Posted by:
markg
at Mon Mar 19 12:45:41 2012 [ Report Abuse ] [ Email Message ] [ Show All Posts by markg ]
You do not need to spend alot of money for cornsnake egg incubation, as you do not need to hold precise temperatures for them. It will not hurt to do so, but it is just not necessary. If you can keep the eggs in the range of 78-82 deg, then you are fine. I have hatched them just leaving a container of them in a room even when nightime drops were in the low 70s.
A Hovabator will be fine. So will a styrene foam ice chest with a heater (heat pad or heat rope) and a temperature controller. The key is to not use too much heater so that the incubator can accidently be an oven. You need to experiment with, for example with heat rope, how much length of rope you have in the box - if making your own incubator. Hovabators already have the appropriate-sized heater, so you are good there. I would still use a backup thermostat with the Hovabator just in case. Even that $40 ON/OFF controller sold in pet stores is fine in this case. I have used a proportional controller with a Hovabator (set the included thermostat to about 84 as a high temp cutoff, then use to proportional to actually control the heater to around 80-82 deg). Works very well.

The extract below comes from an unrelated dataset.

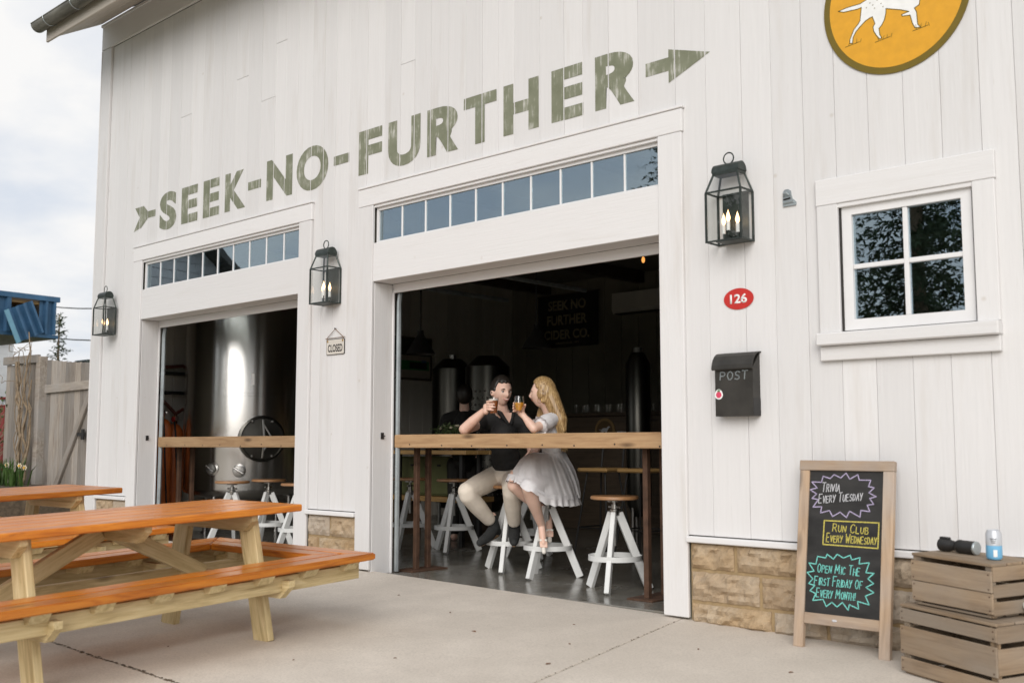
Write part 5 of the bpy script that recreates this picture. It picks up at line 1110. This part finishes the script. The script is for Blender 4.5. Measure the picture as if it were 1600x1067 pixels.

More important is the hydration of the eggs. You do not want them too wet or too dry, though again cornsnake eggs are not overly sensitive and can easily withstand a little too much moisture for a short time or too little moisture for a short time as long as corrections are made withing a reasonable time.
The expensive incubators are very nice, no doubt, and they do hold lots of eggs. I'm not saying not to get one. Rather, I am saying for a clutch or two of cornsnake eggs, there are less expensive ways to get the job done. Of course, a good proportional controller is $100, so even a home-made incubator can cost some money.